10.3 Voorbeeld
Een doel dat in de praktijk veel voorkomt in een cafetariaregeling is een fiets. Daarom volgt hierna een voorbeeld met een fiets als ruildoel om duidelijk te maken hoe een uitruil in zijn werk gaat.
Brutoloon
belastingvoordeel
De werknemer levert € 950 brutoloon als bron in. Hiervoor in ruil ontvangt hij een belastingvrije verstrekking van een fiets van € 950. Dit levert hem – naast de fiets – een belastingvoordeel op. Uitgaande van een belastingtarief van 38,10% bedraagt dat voordeel € 361,95.
Aan de fiets als doel zijn verder geen voorwaarden verbonden qua prijs of hoe de werknemer deze gebruikt. De enige voorwaarde is dat de fiets als eindheffingsloon ten laste van de vrije ruimte komt, wat is toegestaan als het aanwijzen van de fiets als eindheffingsloon niet ongebruikelijk is (zie paragraaf 9.3).
Vrije ruimte
kostenneutraal
De werkgever brengt de kosten van de verstrekte fiets van € 950 dus als eindheffingsloon onder in de vrije ruimte.
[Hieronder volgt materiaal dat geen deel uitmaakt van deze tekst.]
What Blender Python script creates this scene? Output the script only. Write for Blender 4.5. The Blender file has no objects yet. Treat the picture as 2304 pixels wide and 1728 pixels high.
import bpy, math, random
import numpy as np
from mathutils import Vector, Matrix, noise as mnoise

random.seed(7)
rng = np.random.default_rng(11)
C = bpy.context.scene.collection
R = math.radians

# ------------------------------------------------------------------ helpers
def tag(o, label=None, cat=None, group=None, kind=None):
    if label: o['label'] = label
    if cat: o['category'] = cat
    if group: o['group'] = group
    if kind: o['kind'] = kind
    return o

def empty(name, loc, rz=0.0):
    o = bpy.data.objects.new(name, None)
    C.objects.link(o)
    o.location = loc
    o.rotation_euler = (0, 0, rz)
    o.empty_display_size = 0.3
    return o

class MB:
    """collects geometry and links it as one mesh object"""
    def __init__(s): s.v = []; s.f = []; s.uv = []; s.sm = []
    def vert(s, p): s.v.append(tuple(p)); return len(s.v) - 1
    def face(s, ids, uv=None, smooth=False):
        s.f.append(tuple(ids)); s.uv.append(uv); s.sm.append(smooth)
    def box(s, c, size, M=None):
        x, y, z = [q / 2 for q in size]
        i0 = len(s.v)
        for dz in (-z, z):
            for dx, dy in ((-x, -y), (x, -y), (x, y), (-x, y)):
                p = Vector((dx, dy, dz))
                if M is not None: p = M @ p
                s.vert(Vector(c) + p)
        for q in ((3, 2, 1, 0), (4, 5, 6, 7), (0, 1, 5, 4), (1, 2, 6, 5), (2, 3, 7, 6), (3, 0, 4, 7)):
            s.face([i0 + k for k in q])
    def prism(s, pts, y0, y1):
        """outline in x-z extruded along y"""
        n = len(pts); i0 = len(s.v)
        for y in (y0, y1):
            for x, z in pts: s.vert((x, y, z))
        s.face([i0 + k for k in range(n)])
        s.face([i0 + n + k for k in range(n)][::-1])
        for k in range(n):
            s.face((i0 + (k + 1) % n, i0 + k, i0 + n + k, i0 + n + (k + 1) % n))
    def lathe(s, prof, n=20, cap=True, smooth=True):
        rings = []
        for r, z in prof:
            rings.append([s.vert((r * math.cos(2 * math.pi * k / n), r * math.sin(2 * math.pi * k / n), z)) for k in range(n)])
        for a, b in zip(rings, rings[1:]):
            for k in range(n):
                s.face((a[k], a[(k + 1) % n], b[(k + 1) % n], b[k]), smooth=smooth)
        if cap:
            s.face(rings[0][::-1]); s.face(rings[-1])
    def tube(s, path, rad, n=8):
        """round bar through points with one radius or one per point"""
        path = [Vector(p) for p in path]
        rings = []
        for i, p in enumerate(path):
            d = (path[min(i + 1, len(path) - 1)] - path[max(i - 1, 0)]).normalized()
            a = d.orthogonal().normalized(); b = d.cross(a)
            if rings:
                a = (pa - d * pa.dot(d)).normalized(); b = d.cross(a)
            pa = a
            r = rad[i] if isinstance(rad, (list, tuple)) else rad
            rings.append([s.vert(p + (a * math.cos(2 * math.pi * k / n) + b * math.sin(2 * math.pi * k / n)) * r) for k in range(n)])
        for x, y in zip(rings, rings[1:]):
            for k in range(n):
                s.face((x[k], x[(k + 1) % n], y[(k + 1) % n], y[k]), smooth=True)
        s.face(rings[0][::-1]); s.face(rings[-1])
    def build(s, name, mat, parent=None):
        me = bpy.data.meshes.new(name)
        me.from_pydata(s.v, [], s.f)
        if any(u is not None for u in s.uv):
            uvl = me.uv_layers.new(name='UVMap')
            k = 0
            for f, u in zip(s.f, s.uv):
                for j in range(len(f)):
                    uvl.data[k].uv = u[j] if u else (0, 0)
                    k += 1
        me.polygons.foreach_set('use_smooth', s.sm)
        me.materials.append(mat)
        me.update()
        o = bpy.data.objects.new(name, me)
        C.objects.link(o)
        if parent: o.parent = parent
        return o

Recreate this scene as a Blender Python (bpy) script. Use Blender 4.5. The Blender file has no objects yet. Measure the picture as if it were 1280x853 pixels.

Voor de werkgever is deze uitruil kostenneutraal zolang de vrije ruimte niet wordt overschreden. De werknemer betaalt immers zelf € 950 (bruto) voor de verstrekking van de fiets. De werkgever is over de fiets vanwege de opname ervan in de vrije ruimte bovendien verder geen premies werknemersverzekeringen en werkgeversheffing Zorgverzekeringswet verschuldigd.
minder aantrekkelijk
Bij overschrijding van de vrije ruimte wordt de uitruil voor de werkgever minder aantrekkelijk, omdat hij er dan 80% eindheffing over verschuldigd is. Om deze kosten te dekken zou de werkgever de werknemer feitelijk moeten vragen om 180% van € 950 = € 1.710 aan belast loon in te leveren.
Een werknemer wil uiteraard niet uitruilen als hij meer betaalt dan de waarde van de verstrekking die hij krijgt. Het is voor een goede werking van de cafetariaregeling dus belangrijk dat de vrije ruimte niet wordt overschreden.
Lening
niets als eindheffingsloon
In plaats van het laten uitruilen, kunt u de werknemer bijvoorbeeld ook een renteloze lening van € 950 verstrekken voor aanschaf van de gewenste fiets. In dit geval verstrekt u de fiets niet, wat betekent dat u niets als eindheffingsloon ten laste van de vrije ruimte hoeft te brengen. Het rentevoordeel van de lening voor de werknemer kunt u op nihil waarderen (zie paragraaf 7.2.7). Dit rentevoordeel hoeft dus ook niet in de vrije ruimte te worden ondergebracht. De werknemer lost de lening volgens de gemaakte afspraken uit het nettoloon af, en daarmee is de zaak afgehandeld.
terugbetaling
Stel dat de werknemer de renteloze lening aflost met de kilometervergoeding die u hem voor zijn woon-werkverkeer geeft. Bij een woon-werkafstand van vijf kilometer enkele reis en een kilometervergoeding van € 0,14 krijgt de werknemer per dag een vergoeding van € 1,40. Als hij twintig dagen per maand werkt, is de kilometervergoeding voor het woon-werkverkeer op maandbasis dus € 28. Dit betekent dat de werknemer de lening in iets minder dan drie jaar zal hebben terugbetaald. De terugbetaling van de lening heeft verder geen fiscale gevolgen aangezien de werknemer dat doet met de kilometervergoeding waarvoor een gerichte vrijstelling geldt (zie paragraaf 4.2.9).